Of the lines in these entries, how many contain the string "Keep"? Give the number and nothing else.

┄┄┄┄┄┄

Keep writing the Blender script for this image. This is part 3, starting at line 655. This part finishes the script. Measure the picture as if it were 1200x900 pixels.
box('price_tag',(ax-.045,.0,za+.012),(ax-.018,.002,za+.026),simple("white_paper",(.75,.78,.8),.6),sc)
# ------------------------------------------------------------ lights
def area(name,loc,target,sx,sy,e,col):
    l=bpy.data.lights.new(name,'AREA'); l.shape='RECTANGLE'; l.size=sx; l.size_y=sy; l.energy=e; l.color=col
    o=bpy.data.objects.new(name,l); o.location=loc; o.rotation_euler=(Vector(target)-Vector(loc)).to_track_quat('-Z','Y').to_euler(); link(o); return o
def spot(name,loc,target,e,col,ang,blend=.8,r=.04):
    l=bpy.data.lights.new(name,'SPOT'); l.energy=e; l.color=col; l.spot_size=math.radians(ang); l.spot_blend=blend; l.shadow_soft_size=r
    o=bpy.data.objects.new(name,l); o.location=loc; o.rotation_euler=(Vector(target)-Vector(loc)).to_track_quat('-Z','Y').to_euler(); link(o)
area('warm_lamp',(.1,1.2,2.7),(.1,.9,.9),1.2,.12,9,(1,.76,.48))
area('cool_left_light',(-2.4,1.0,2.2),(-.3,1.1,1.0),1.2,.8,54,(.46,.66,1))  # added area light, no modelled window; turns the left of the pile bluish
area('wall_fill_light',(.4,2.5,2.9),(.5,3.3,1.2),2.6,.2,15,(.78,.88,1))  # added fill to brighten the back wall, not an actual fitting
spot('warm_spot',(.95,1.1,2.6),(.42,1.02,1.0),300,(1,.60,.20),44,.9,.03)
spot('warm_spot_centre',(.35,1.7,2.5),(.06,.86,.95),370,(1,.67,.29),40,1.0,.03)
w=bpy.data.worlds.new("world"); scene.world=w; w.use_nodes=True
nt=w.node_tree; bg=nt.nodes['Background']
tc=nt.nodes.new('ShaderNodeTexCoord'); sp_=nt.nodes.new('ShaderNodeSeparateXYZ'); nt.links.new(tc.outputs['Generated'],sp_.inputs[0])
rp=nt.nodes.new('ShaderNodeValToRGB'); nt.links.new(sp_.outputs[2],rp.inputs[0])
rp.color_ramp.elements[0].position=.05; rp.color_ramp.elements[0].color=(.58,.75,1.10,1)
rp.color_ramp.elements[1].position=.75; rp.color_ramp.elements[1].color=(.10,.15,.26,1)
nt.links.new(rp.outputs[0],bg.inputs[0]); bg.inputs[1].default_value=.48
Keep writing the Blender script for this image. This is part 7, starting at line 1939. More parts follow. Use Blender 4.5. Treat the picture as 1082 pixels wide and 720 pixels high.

┄┄┄┄┄┄

### REPLY TO THE TASK
2